Here are the questions we must, as a society, answer: Could decent, God-fearing people legitimately reach the conclusion that Taney reached, either about the intent of the Founding Fathers or about blacks? Is there any context, beyond that of good and evil, for considering a person who looked into the face of enslaved Africans and concluded that they deserved their plight or were somehow benefiting from it?

These are not just academic concerns. The Bush administration includes at least two Cabinet members--Attorney General John Ashcroft and Secretary of the Interior Gale Norton--who believe that history has given the Confederate States of America a bum rap. Several Congressional leaders, including Senate Majority Leader Trent Lott of Mississippi and Sen. Jesse Helms of North Carolina, are featured speakers on the neo-Confederacy lecture circuit.

And when the descendants of enslaved Africans objected recently to the flying of Confederate symbols over the state capitols of Georgia and South Carolina, the most they could achieve was a draw. Georgia reduced the Stars and Bars of the Confederacy in size but refused to remove it from the Georgia state flag entirely. South Carolina removed the Confederate battle flag from atop its state capitol but insisted on flying it at another location on the capitol grounds.

Contrast this attitude with that of Germany after World War II. The Nazi Party was banned. Nazi paraphernalia was outlawed. Schoolchildren were taught unequivocally that Nazi Germany's treatment of the Jews is one of the great moral crimes of history.

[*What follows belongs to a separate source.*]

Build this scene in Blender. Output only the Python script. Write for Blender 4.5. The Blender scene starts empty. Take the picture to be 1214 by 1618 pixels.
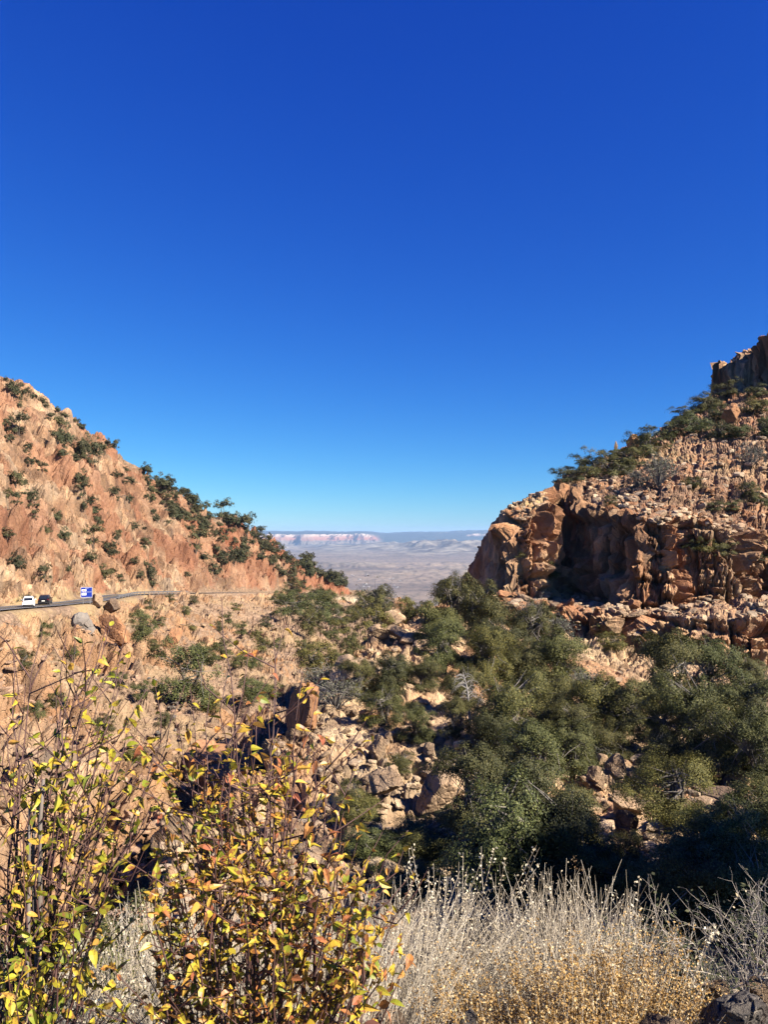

For 11 months of the year, we are not nearly as certain about the evil of slavery. We like to pretend that those who set themselves up as "masters" didn't know any better, as though they had legitimate excuses not to understand or recognize the agony of the human beings they had captured and enslaved. We like to pretend that while some enslaved Africans suffered, others weren't so bad off--and anyway, it was all a long time ago, so get over it.

And so, Baltimore's Taney statue remains, still in its place of honor across from Washington. It is not a relic of history. It stands as a monument to the depraved indifference of today.